Ma'akua Gulch

Ma'akua Gulch
DATE: 15 August, 2010
TOTAL TIME: 3.5 hrs
PARTICIPANTS: “Reef Shoes” Jason, Me

Hmmm… A gulch hike. The last time I remember doing anything resembling a gulch hike was waaaaayyyy back when I was living in Malaysia, which by the way, is a trailblazer’s dream place. Full of rainforests, caves, and mountains… but the mosquitoes are so big that they need co-pilots. Needless to say, I was very excited about this one, even though everyone but Jason bailed on me at short notice (you rock Jason!).

This is as bittersweet as a hike can get. The first two-thirds of it absolutely sucked, but the last mile in was just incredible. The latter portion balances this one out to a 50-50 but the loooooonnnnnggg and boring approach to the turnaround kills it for me. It’s really rare for me to feel so much elation and disappointment in the same outing. Imagine finally scoring a super hot date after months of trying, and that person makes you watch a massively shitty three and a half hour movie in one sitting with no drinks or popcorn.
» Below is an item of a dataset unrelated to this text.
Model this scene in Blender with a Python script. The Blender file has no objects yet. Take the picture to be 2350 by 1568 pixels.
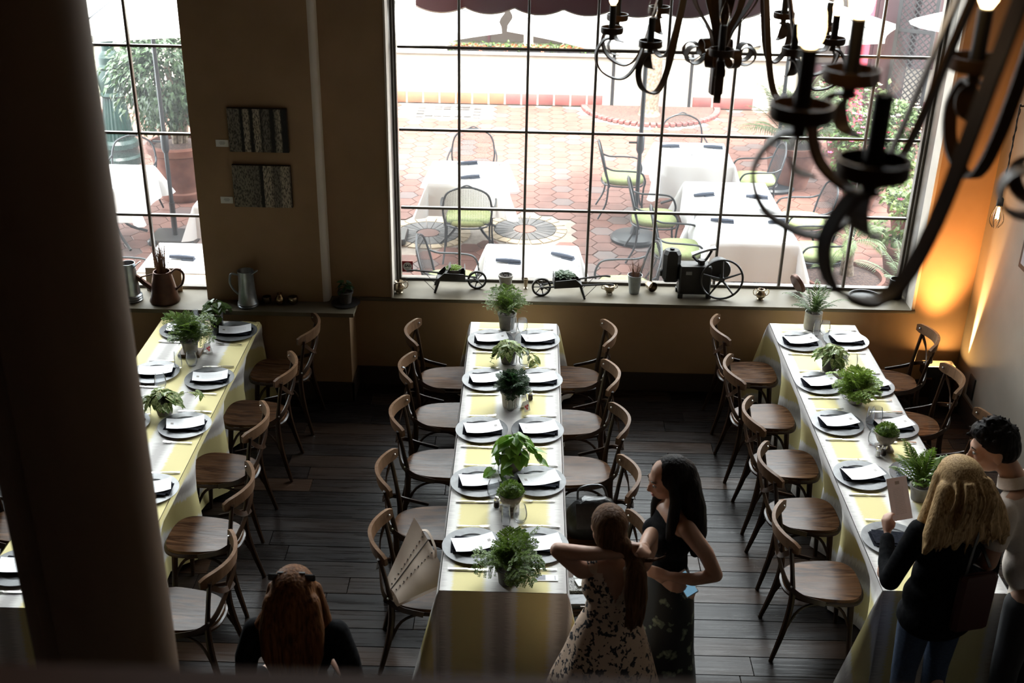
import bpy, bmesh, math, random
from mathutils import Vector, Matrix, Euler, noise
sc = bpy.context.scene
COL = sc.collection
PI = math.pi
V = Vector
rnd = random.Random(11)

# ------------------------------------------------------------------ camera
cam_d = bpy.data.cameras.new('camera')
cam = bpy.data.objects.new('camera', cam_d)
COL.objects.link(cam)
cam_d.sensor_width = 36.0
cam_d.lens = 41.15
cam_d.clip_start = 0.05
cam_d.clip_end = 200
r_ = V((0.99966604, 0.0187644, 0.01776822)); u_ = V((-0.02418734, 0.43731303, 0.89898403)); f_ = V((-0.00909862, 0.89911357, -0.43762085))
cam.matrix_world = Matrix(((r_.x, u_.x, -f_.x, 0), (r_.y, u_.y, -f_.y, 0), (r_.z, u_.z, -f_.z, 4.8), (0, 0, 0, 1)))
cam_d.dof.use_dof = True
cam_d.dof.focus_distance = 8.2
cam_d.dof.aperture_fstop = 3.2
sc.camera = cam

# ------------------------------------------------------------------ daylight, exposure
world = bpy.data.worlds.new('overcast')
sc.world = world
world.use_nodes = True
bg = world.node_tree.nodes['Background']
bg.inputs[0].default_value = (0.93, 0.97, 1.0, 1)
bg.inputs[1].default_value = 3.2
sun_d = bpy.data.lights.new('sun', 'SUN')
sun_d.energy = 5.0
sun_d.angle = math.radians(12)
sun_d.color = (1.0, 0.96, 0.9)
sun = bpy.data.objects.new('sun', sun_d)
COL.objects.link(sun)
sun.rotation_euler = (math.radians(24), 0, math.radians(-6))
for nm, x0, x1, z0, z1, y in (('main', -1.09, 3.28, .84, 5.95, 9.36), ('side', -4.5, -2.64, .82, 5.95, 9.06)):
    pd = bpy.data.lights.new('portal_' + nm, 'AREA')
    pd.shape = 'RECTANGLE'; pd.size = x1 - x0; pd.size_y = z1 - z0
    pd.cycles.is_portal = True
    po = bpy.data.objects.new('portal_' + nm, pd)
    COL.objects.link(po)
    po.location = ((x0 + x1) / 2, y, (z0 + z1) / 2)
    po.rotation_euler = (math.radians(-90), 0, 0)
vs = sc.view_settings
sc.display_settings.display_device = 'sRGB'
vs.view_transform = 'Standard'
vs.look = 'None'
vs.gamma = 1.0
vs.use_curve_mapping = False
vs.exposure = 2.65
sc.cycles.max_bounces = 8
sc.cycles.diffuse_bounces = 4
sc.cycles.glossy_bounces = 3
sc.cycles.transmission_bounces = 6
sc.cycles.transparent_max_bounces = 24
sc.cycles.caustics_reflective = False
sc.cycles.caustics_refractive = False
sc.cycles.sample_clamp_indirect = 6.0
sc.cycles.use_denoising = True

# ------------------------------------------------------------------ materials
def nodes_of(name):
    m = bpy.data.materials.new(name)
    m.use_nodes = True
    nt = m.node_tree
    return m, nt, nt.nodes['Principled BSDF']

def ramp(nt, fac, stops):
    r = nt.nodes.new('ShaderNodeValToRGB')
    el = r.color_ramp.elements
    while len(el) > 1: el.remove(el[0])
    el[0].position = stops[0][0]; el[0].color = (*stops[0][1], 1)
    for p, c in stops[1:]:
        e = el.new(p); e.color = (*c, 1)
    nt.links.new(fac, r.inputs[0])
    return r.outputs[0]

def tnoise(nt, scale, detail=4, stretch=(1, 1, 1), coord='Object', rand=0.0):
    tc = nt.nodes.new('ShaderNodeTexCoord')
    mp = nt.nodes.new('ShaderNodeMapping')
    mp.inputs['Scale'].default_value = stretch
    nt.links.new(tc.outputs[coord], mp.inputs['Vector'])
    if rand:
        oi = nt.nodes.new('ShaderNodeObjectInfo')
        mu = nt.nodes.new('ShaderNodeVectorMath'); mu.operation = 'SCALE'
        cmb = nt.nodes.new('ShaderNodeCombineXYZ')
        for k in range(3): nt.links.new(oi.outputs['Random'], cmb.inputs[k])
        nt.links.new(cmb.outputs[0], mu.inputs[0]); mu.inputs['Scale'].default_value = rand
        nt.links.new(mu.outputs[0], mp.inputs['Location'])
    n = nt.nodes.new('ShaderNodeTexNoise')
    n.inputs['Scale'].default_value = scale
    n.inputs['Detail'].default_value = detail
    nt.links.new(mp.outputs[0], n.inputs['Vector'])
    return n.outputs['Fac']

def bump(nt, p, fac, strength=.2, dist=.01):
    b = nt.nodes.new('ShaderNodeBump')
    b.inputs['Strength'].default_value = strength
    b.inputs['Distance'].default_value = dist
    nt.links.new(fac, b.inputs['Height'])
    nt.links.new(b.outputs[0], p.inputs['Normal'])

def pmat(name, c, rough=.5, metal=0.0, c2=None, scale=8, stretch=(1, 1, 1), bmp=0.0, detail=4, lo=.35, hi=.68, rand=0.0, spec=.5, trans=0.0, vary=0.0):
    m, nt, p = nodes_of(name)
    p.inputs['Base Color'].default_value = (*c, 1)
    p.inputs['Roughness'].default_value = rough
    p.inputs['Metallic'].default_value = metal
    p.inputs['Specular IOR Level'].default_value = spec
    if c2 is not None or bmp:
        f = tnoise(nt, scale, detail, stretch, rand=rand)
        if c2 is not None:
            out = ramp(nt, f, [(lo, c), (hi, c2)])
            if vary:
                oi = nt.nodes.new('ShaderNodeObjectInfo')
                hs = nt.nodes.new('ShaderNodeHueSaturation')
                mr = nt.nodes.new('ShaderNodeMapRange')
                mr.inputs['To Min'].default_value = 1 - vary; mr.inputs['To Max'].default_value = 1 + vary
                nt.links.new(oi.outputs['Random'], mr.inputs['Value'])
                nt.links.new(mr.outputs[0], hs.inputs['Value'])
                nt.links.new(out, hs.inputs['Color'])
                out = hs.outputs[0]
            nt.links.new(out, p.inputs['Base Color'])
        if bmp: bump(nt, p, f, bmp)
    return m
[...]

It’s pretty close.

The stream was dry for the bulk of it so it saved us from conducting the millions of stream crossings needed if the water was gushing. Most of the trails were not well maintained, probably because it was a closed hike, so we had to either walk the rocky streambed or track obscure routes through some vegetation and lots of low hanging trees. Jason hit his head on one pretty hard while walking and digging in his snack pack. It was funny.

Screw the trail

Umbrella of green fighting off the sunlight
Then the valley walls closed in. Whoa! With towering cliffs on both sides, getting narrower and narrower, and nowhere to run, it was something else. Indiana Jones would have been proud. There were sections that were literally only about six feet across. We could see clear evidence of multiple 300+ foot waterfalls on these cliffs although they were not pouring. Even though the sight would’ve been intensely fantastic, I would imagine this hike to be extremely dangerous during the hurricane season from possible flash floods and falling rocks so common in gulches.
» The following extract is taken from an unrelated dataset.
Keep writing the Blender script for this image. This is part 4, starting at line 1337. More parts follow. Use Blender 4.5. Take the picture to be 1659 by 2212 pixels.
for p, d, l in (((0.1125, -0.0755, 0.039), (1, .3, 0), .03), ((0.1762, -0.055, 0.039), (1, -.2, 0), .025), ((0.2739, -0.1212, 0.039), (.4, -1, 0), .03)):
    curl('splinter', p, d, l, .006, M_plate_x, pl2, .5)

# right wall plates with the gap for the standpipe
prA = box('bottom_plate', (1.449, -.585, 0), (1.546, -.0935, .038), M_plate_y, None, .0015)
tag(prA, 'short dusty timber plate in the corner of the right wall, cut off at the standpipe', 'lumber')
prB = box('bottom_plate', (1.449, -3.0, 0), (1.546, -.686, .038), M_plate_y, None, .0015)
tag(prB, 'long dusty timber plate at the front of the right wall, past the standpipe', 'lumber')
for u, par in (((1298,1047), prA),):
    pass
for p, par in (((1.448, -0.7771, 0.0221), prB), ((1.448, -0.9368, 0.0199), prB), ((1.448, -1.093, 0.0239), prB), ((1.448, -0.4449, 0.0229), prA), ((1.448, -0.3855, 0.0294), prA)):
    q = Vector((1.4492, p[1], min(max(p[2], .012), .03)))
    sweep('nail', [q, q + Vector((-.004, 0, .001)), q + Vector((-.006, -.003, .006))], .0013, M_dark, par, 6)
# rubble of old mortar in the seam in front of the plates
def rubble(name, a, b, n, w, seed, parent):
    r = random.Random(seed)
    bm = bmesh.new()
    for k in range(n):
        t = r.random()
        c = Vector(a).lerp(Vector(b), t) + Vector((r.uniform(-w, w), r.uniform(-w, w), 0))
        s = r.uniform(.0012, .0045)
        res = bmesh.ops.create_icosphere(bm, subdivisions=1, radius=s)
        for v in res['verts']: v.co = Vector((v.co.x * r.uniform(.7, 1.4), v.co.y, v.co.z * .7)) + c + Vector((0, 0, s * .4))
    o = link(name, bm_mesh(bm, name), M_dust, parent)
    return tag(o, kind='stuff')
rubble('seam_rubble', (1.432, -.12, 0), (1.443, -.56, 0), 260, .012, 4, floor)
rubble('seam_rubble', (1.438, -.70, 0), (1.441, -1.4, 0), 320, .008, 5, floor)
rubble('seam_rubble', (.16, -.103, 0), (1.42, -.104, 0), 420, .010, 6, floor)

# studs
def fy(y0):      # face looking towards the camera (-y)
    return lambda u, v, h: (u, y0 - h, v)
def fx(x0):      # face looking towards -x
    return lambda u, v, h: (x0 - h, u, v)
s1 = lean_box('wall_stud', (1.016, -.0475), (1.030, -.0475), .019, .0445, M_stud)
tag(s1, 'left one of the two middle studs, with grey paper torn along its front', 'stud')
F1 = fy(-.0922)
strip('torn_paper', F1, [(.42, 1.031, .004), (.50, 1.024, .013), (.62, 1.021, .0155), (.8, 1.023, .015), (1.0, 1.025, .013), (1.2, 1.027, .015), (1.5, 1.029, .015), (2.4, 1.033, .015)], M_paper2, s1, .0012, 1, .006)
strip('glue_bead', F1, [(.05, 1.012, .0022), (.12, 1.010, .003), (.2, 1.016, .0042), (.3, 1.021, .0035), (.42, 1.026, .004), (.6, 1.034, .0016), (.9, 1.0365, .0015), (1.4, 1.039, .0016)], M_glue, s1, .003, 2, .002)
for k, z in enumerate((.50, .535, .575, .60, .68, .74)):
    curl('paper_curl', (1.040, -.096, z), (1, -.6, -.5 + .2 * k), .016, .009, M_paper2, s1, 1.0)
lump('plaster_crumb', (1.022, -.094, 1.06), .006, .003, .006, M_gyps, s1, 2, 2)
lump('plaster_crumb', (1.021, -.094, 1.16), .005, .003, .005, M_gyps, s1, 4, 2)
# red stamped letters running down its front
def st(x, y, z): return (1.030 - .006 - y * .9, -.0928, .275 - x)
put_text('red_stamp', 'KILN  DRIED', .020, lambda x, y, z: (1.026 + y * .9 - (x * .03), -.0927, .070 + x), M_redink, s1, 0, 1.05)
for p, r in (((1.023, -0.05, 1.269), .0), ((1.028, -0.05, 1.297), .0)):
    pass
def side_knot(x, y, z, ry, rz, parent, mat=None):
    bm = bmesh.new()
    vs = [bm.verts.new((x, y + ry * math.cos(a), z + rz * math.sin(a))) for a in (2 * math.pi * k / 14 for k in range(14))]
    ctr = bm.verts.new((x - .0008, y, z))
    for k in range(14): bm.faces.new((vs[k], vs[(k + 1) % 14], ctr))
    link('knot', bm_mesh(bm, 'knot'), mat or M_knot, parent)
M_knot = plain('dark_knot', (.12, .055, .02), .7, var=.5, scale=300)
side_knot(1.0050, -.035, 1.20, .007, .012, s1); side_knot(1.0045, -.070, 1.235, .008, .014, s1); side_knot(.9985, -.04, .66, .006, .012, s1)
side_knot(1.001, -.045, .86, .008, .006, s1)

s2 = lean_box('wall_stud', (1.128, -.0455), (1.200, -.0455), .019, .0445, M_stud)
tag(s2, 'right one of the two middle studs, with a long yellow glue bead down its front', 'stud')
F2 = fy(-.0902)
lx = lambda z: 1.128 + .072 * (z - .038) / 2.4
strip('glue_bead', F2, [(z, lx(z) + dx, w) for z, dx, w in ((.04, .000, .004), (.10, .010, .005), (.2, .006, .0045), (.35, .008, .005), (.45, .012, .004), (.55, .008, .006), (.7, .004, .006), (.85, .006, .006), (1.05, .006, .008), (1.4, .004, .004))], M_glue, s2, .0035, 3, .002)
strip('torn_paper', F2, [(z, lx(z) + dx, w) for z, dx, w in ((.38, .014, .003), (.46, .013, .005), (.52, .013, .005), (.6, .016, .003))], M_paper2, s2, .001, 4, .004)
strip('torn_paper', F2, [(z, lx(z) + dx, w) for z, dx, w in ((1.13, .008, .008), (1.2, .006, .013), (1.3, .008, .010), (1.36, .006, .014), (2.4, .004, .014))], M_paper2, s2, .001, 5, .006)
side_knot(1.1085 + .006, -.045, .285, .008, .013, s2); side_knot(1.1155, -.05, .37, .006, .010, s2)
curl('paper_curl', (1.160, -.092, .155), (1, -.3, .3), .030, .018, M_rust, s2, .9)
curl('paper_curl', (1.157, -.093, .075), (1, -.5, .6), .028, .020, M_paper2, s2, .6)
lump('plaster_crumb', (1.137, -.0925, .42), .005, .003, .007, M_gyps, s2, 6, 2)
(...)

Evidence of high waterfalls during rainy weather

The gulch narrows to this extreme
The end required us to wade or swim through about two or three deep pools, all flowing from different sized small waterfalls. I didn’t go past the second pool as I was unprepared for a swim. Jason rope climbed to the third pool and said there were more ropes to climb up over another waterfall but didn’t make the attempt as we were short on time.

Like I said, bittersweet. Turn around and walk through crap and awesome in reverse order. I’m interested to venture past the third waterfall and will make a return trip despite the hazards. Or I may use the old Castle trail to get a top down view and avoid the whole flash flood and falling rock possibility altogether. This is a great full day’s outing as you could probably spend hours messing around at the swimming holes. If you’re absolutely comfortable with boulders falling on your head or uncontrollably flailing around and drowning in a sudden rush of water, then do this during hurricane season. By the way, you’ll have zero bars on your cell phone. I wish you well.

Walls close in the deeper we venture
Staring in awe at towering cliff faces
Wading back the way we came
The insignificance of us all

1 comment:

  1. I hiked this trail four times back in the 1990's. I broke my leg climbing down one of the waterfalls in September 1997. A helicopter rescue was required.